-------- Data extract --------

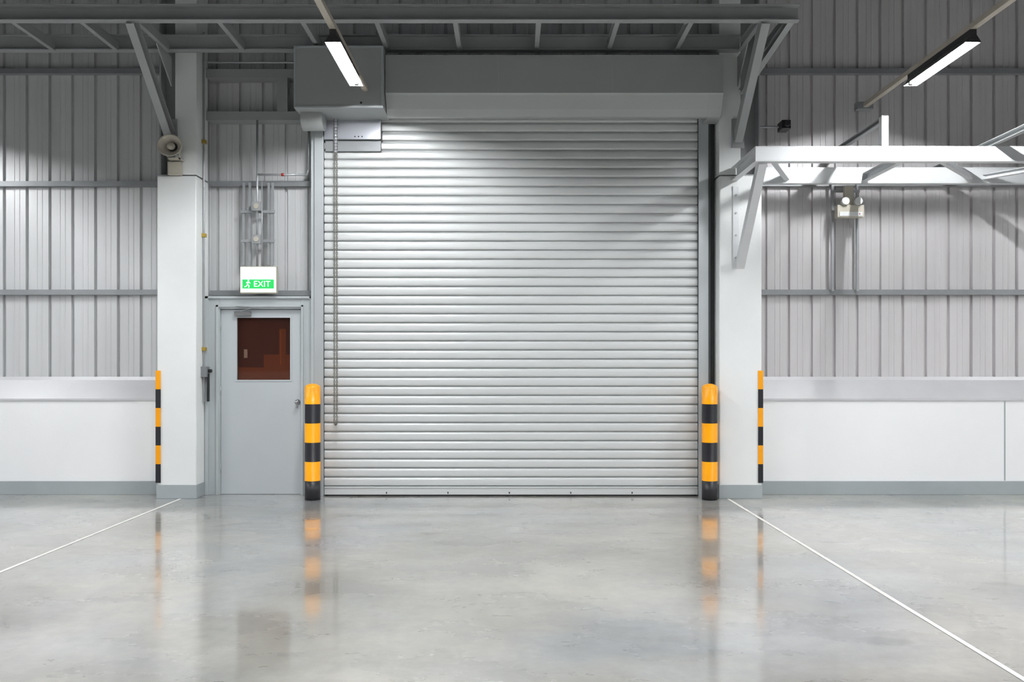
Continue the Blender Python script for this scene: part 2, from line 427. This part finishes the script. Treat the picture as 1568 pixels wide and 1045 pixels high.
# ------------------------------------------------------------------ personnel door
d1=empty('door_1')
b=B(); y0=0.08
b.box(-3.50,-3.338,y0,0.24,0,2.263,'frame'); b.box(-2.402,-2.27,y0,0.24,0,2.263,'frame'); b.box(-3.338,-2.402,y0,0.24,2.145,2.263,'frame')
b.box(-3.50,-3.46,y0-0.025,y0,0,2.29,'frame'); b.box(-3.375,-3.345,y0-0.018,y0,0,2.19,'frame')
b.box(-2.395,-2.372,y0-0.018,y0,0,2.19,'frame'); b.box(-2.30,-2.268,y0-0.025,y0,0,2.29,'frame')
b.box(-3.375,-2.372,y0-0.018,y0,2.165,2.19,'frame'); b.box(-3.50,-2.268,y0-0.025,y0,2.262,2.29,'frame')
b.done('door_frame',parent=d1,bevel=0.003)
b=B(); y0=0.125
X0,X1,WX0,WX1,WZ0,WZ1=-3.335,-2.405,-3.15,-2.535,1.326,2.045
b.box(X0,WX0,y0,y0+0.045,0.006,2.14,'door'); b.box(WX1,X1,y0,y0+0.045,0.006,2.14,'door')
b.box(WX0,WX1,y0,y0+0.045,0.006,WZ0,'door'); b.box(WX0,WX1,y0,y0+0.045,WZ1,2.14,'door')
b.done('door_leaf',parent=d1)
b=B()
t=0.018
b.box(WX0-t,WX0,y0-0.006,y0,WZ0-t,WZ1+t,'door'); b.box(WX1,WX1+t,y0-0.006,y0,WZ0-t,WZ1+t,'door')
b.box(WX0,WX1,y0-0.006,y0,WZ0-t,WZ0,'door'); b.box(WX0,WX1,y0-0.006,y0,WZ1,WZ1+t,'door')
b.done('window_bead',parent=d1)
b=B(); b.box(WX0,WX1,y0+0.012,y0+0.018,WZ0,WZ1,'glass'); b.done('vision_panel_glass',parent=d1)
b=B(); yb=0.205
b.box(-3.32,-2.42,yb,yb+0.03,1.2,2.1,'inner_d')
b.box(-2.86,-2.42,yb-0.012,yb,1.2,1.62,'inner_r'); b.box(-3.32,-2.86,yb-0.008,yb,1.2,1.47,'inner_r')
b.box(-2.68,-2.60,yb-0.016,yb-0.010,1.50,1.92,'inner_r'); b.box(-2.665,-2.655,yb-0.02,yb-0.014,1.50,1.90,'inner_o')
b.box(-3.09,-3.05,yb-0.014,yb-0.006,1.58,1.68,'white')
b.done('interior_seen_through_glass',parent=d1)
b=B()
b.cyl((-2.447,0.125,1.07),(-2.447,0.117,1.07),0.030,'chrome',20); b.cyl((-2.447,0.117,1.07),(-2.447,0.085,1.07),0.011,'chrome',12)
b.sph((-2.447,0.07,1.07),0.027,'chrome',16,10,(1,0.75,1)); b.box(-2.455,-2.439,0.10,0.12,1.0,1.03,'chrome')
b.done('door_knob',parent=d1)
b=B()
b.box(-3.17,-2.98,0.075,0.125,2.065,2.115,'chrome'); b.obox((-3.08,0.07,2.125),(-2.90,0.02,2.16),0.022,0.008,'galv'); b.obox((-2.90,0.02,2.16),(-3.14,0.055,2.175),0.022,0.008,'galv')
b.cyl((-3.08,0.08,2.11),(-3.08,0.08,2.13),0.014,'galv',12)
b.done('door_closer',parent=d1,bevel=0.003)
b=B()
for z in (0.3,1.2,1.95): b.cyl((-3.337,0.115,z-0.05),(-3.337,0.115,z+0.05),0.008,'galv',10)
b.box(-3.335,-2.405,0.12,0.2,0.0005,0.006,'girt')
b.done('hinges_and_threshold',parent=d1)

# ------------------------------------------------------------------ exit sign
ex=empty('exit_sign')
b=B(); b.box(-3.075,-2.655,-0.01,0.055,2.315,2.625,'beige'); b.done('sign_housing',parent=ex,bevel=0.006)
b=B(); b.box(-3.065,-2.665,-0.016,-0.011,2.33,2.615,'signw'); b.done('lit_face',parent=ex)
b=B(); b.box(-3.045,-2.685,-0.020,-0.0165,2.37,2.475,'signg'); b.done('green_band',parent=ex)
cu=bpy.data.curves.new('sign_text','FONT'); cu.body='EXIT'; cu.size=0.095; cu.align_x='CENTER'; cu.align_y='CENTER'; cu.extrude=0.001
to=bpy.data.objects.new('sign_lettering',cu); scene.collection.objects.link(to); to.rotation_euler=(math.pi/2,0,0); to.location=(-2.82,-0.0215,2.42); cu.materials.append(M['signl']); to.parent=ex
b=B() # running figure pictogram
yy=-0.0215
b.sph((-2.975,yy,2.462),0.009,'signl',8,6,(1,0.2,1))
for p0,p1 in (((-2.975,2.45),(-2.985,2.42)),((-2.985,2.42),(-2.965,2.40)),((-2.965,2.40),(-2.975,2.38)),((-2.985,2.42),(-3.0,2.395)),((-3.0,2.395),(-3.02,2.39)),((-2.975,2.447),(-2.955,2.43)),((-2.977,2.447),(-3.0,2.435))):
    b.obox((p0[0],yy,p0[1]),(p1[0],yy,p1[1]),0.002,0.009,'signl',up=(0,0,1))
b.done('pictogram',parent=ex)

# conduits above the door (fixed to the wall)
b=B()
for x in (-3.09,-3.02,-2.755,-2.80):
    b.cbeam((x,0.19,2.66),(x,0.19,3.62),0.025,0.03,'galv',0.004)
for z in (3.28,2.94): b.obox((-3.12,0.17,z),(-2.73,0.17,z),0.02,0.03,'galv')
b.box(-3.02,-2.70,0.056,0.24,2.50,2.60,'beige')
for x in (3.76,4.05): b.cbeam((x,0.19,2.36),(x,0.19,3.62),0.03,0.035,'galv',0.004)
b.obox((3.74,0.17,3.30),(4.07,0.17,3.30),0.02,0.03,'galv')
b.obox((3.74,0.17,3.52),(4.07,0.17,3.52),0.02,0.03,'galv')
b.done('strut_support_racks',parent=wb)
b=B()
b.tube([(-2.915,0.12,4.33),(-2.915,0.12,2.62)],0.013,'galv')
for z in (3.33,2.95):
    b.box(-2.965,-2.865,0.08,0.14,z-0.05,z+0.05,'galv'); b.cyl((-2.915,0.08,z),(-2.915,0.07,z),0.03,'beige',16)
b.tube([(-2.915,0.12,3.70),(-2.34,0.12,3.70),(-2.32,0.12,3.76),(-2.32,0.12,4.20)],0.013,'galv')
b.cyl((-2.635,0.12,3.70),(-2.605,0.12,3.70),0.018,'red',12)
b.tube([(-2.86,0.12,3.62),(-2.86,0.12,2.64)],0.009,'galv')
b.done('electrical_conduit',parent=wb)
b=B()
b.tube([(-3.49,0.0,1.07),(-3.49,0.0,5.3)],0.011,'galv')
for z in (4.05,2.98,1.68): b.box(-3.506,-3.465,-0.03,0.03,z-0.02,z+0.02,'brass')
b.tube([(-3.47,0.06,4.98),(-2.35,0.06,4.98)],0.012,'galv')
b.box(-3.506,-3.44,-0.06,0.05,1.36,1.48,'girt'); b.box(-3.45,-3.43,-0.02,0.02,1.08,1.40,'dark'); b.cyl((-3.44,0,1.43),(-3.40,0,1.43),0.02,'dark',12)
b.done('isolator_switch_and_conduit',bevel=0.002)

# ------------------------------------------------------------------ bollards
def bollard(x,y):
    b=B(); r=0.086
    zs=[0.001,0.213,0.4257,0.6384,0.8511,1.0638]
    prof=[(0.0001,0.001,'black')]
    for i in range(5):
        k='black' if i%2==0 else 'yellow'
        prof.append((r,zs[i],k)); prof.append((r,zs[i+1],k))
    prof.append((r,1.0638,'yellow')); prof.append((r,1.245,'yellow'))
    for a in (20,40,60,75,88): prof.append((r*math.cos(math.radians(a))+0.0005, 1.245+0.045*math.sin(math.radians(a)),'yellow'))
    b.lathe((0,0,0),prof,'z',32); o=b.done('safety_bollard'); o.location=(x,y,0); return o
bollard(-2.187,-0.27); bollard(2.227,-0.27)

# ------------------------------------------------------------------ horn speaker
sp=empty('horn_loudspeaker')
b=B()
b.lathe((-3.71,-0.30,3.90),[(0.03,0.0,'beige'),(0.035,0.03,'beige'),(0.055,0.07,'beige'),(0.10,0.12,'beige'),(0.118,0.135,'beige'),(0.122,0.142,'beige'),(0.116,0.145,'beige'),(0.095,0.115,'beige'),(0.05,0.06,'beige'),(0.03,0.04,'recshade'),(0.001,0.035,'recshade')],'y',28,1.15)
b.lathe((-3.71,-0.30,3.90),[(0.001,0.125,'beige'),(0.03,0.12,'beige'),(0.042,0.105,'beige'),(0.035,0.08,'beige'),(0.02,0.05,'beige')],'y',20,1.1)
b.cyl((-3.71,-0.30,3.90),(-3.71,-0.22,3.90),0.05,'beige',20)
b.box(-3.78,-3.64,-0.34,-0.20,3.775,3.79,'beige'); b.box(-3.78,-3.77,-0.34,-0.30,3.775,3.90,'beige'); b.box(-3.65,-3.64,-0.34,-0.30,3.775,3.90,'beige')
b.done('horn_body',parent=sp)
b=B(); b.box(-3.80,-3.66,-0.27,-0.20,3.62,3.76,'beige'); b.box(-3.79,-3.67,-0.275,-0.27,3.63,3.75,'beige'); b.done('junction_box',parent=sp,bevel=0.005)

# ------------------------------------------------------------------ camera, wall light
b=B()
b.box(3.08,3.18,-0.12,0.06,4.17,4.27,'black'); b.cyl((3.13,-0.12,4.22),(3.13,-0.16,4.22),0.035,'black',16)
b.tube([(2.83,0.0,4.22),(3.08,0.0,4.22)],0.012,'galv'); b.box(2.828,2.85,-0.05,0.05,4.17,4.27,'galv')
b.done('security_camera',bevel=0.006)
b=B()
b.box(3.75,4.055,0.0,0.10,3.19,3.33,'beige'); b.box(3.77,4.035,-0.008,0.0,3.20,3.25,'lens')
b.box(3.85,3.95,0.04,0.10,3.33,3.56,'beige'); b.cyl((3.83,0.03,3.36),(3.83,-0.04,3.37),0.035,'lens',14,0.045); b.cyl((3.98,0.03,3.36),(3.98,-0.04,3.37),0.035,'lens',14,0.045)
b.cyl((4.0,-0.005,3.225),(4.0,-0.012,3.225),0.008,'red',8)
b.done('emergency_wall_light',bevel=0.004)

# ------------------------------------------------------------------ lighting rows
ZL=4.36
def fixture_mesh():
    b=B()
    Lh=0.575; HW=0.068; ZE=-0.029
    b.cyl((0,-Lh,0),(0,Lh,0),0.014,'tube',10)
    b.box(-0.028,0.028,-Lh-0.03,Lh+0.03,0.030,0.085,'refl')
    for s_ in (-1,1):
        for dz in (0,0.003):
            v=[b.bm.verts.new(p) for p in ((s_*0.028,-Lh-0.03,0.034+dz),(s_*0.028,Lh+0.03,0.034+dz),(s_*HW,Lh+0.03,ZE+dz),(s_*HW,-Lh-0.03,ZE+dz))]
            b.face(v,'refl')
        for e_ in (0.027,0.030):  # end plates added to cut the tube's light along the row
            y_=s_*(Lh+e_)
            v=[b.bm.verts.new(p) for p in ((-0.028,y_,0.034),(0.028,y_,0.034),(HW,y_,ZE),(-HW,y_,ZE))]
            b.face(v,'refl')
        b.box(-0.016,0.016,s_*(Lh+0.012)-0.011,s_*(Lh+0.012)+0.011,-0.018,0.045,'refl')
    return b
proto=None
for x in (-7.17,-1.55,4.07,9.7):
    for y in (-1.72,-4.75,-7.8,-11.5):
        if proto is None:
            o=fixture_mesh().done('fluorescent_light_fixture'); proto=o.data
        else:
            o=bpy.data.objects.new('fluorescent_light_fixture',proto); scene.collection.objects.link(o)
        o.location=(x,y,ZL)
    b=B(); ye=-0.62 if x<0 else 0.08
    b.box(x-0.028,x+0.028,YF+0.05,ye,ZL+0.087,ZL+0.135,'trunk')
    for y in (-3.25,-6.1,-9.0,-11.9,-14.8): b.cyl((x,y,ZL+0.13),(x,y,ZC),0.006,'galv',8)
    if ye>0: b.box(x-0.09,x+0.09,0.0,0.1,ZL+0.07,ZL+0.15,'girt')
    else: b.cyl((x,ye+0.02,ZL+0.11),(x,ye-0.02,ZL+0.11),0.035,'trunk',12)
    b.done('lighting_trunking')

# ------------------------------------------------------------------ world, camera
w=bpy.data.worlds.new('world'); scene.world=w; w.use_nodes=True
bg=w.node_tree.nodes['Background']; bg.inputs[0].default_value=(0.8,0.85,0.9,1); bg.inputs[1].default_value=0.02
cam=bpy.data.cameras.new('camera'); co=bpy.data.objects.new('camera',cam); scene.collection.objects.link(co)
co.location=(0,-10,1.4925); co.rotation_euler=(math.pi/2,0,0)
cam.sensor_width=36; cam.lens=30.77; cam.shift_x=0.0026; cam.shift_y=0.0239; cam.clip_end=200
scene.camera=co
scene.view_settings.view_transform='Standard'
scene.view_settings.look='None'
scene.view_settings.exposure=0.0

--------

■ **Written task**
Report every line containing the word "scene" from the listing above.

■ **Exercise solution**
Continue the Blender Python script for this scene: part 2, from line 427. This part finishes the script. Treat the picture as 1568 pixels wide and 1045 pixels high.
to=bpy.data.objects.new('sign_lettering',cu); scene.collection.objects.link(to); to.rotation_euler=(math.pi/2,0,0); to.location=(-2.82,-0.0215,2.42); cu.materials.append(M['signl']); to.parent=ex
            o=bpy.data.objects.new('fluorescent_light_fixture',proto); scene.collection.objects.link(o)
w=bpy.data.worlds.new('world'); scene.world=w; w.use_nodes=True
cam=bpy.data.cameras.new('camera'); co=bpy.data.objects.new('camera',cam); scene.collection.objects.link(co)
scene.camera=co
scene.view_settings.view_transform='Standard'
scene.view_settings.look='None'
scene.view_settings.exposure=0.0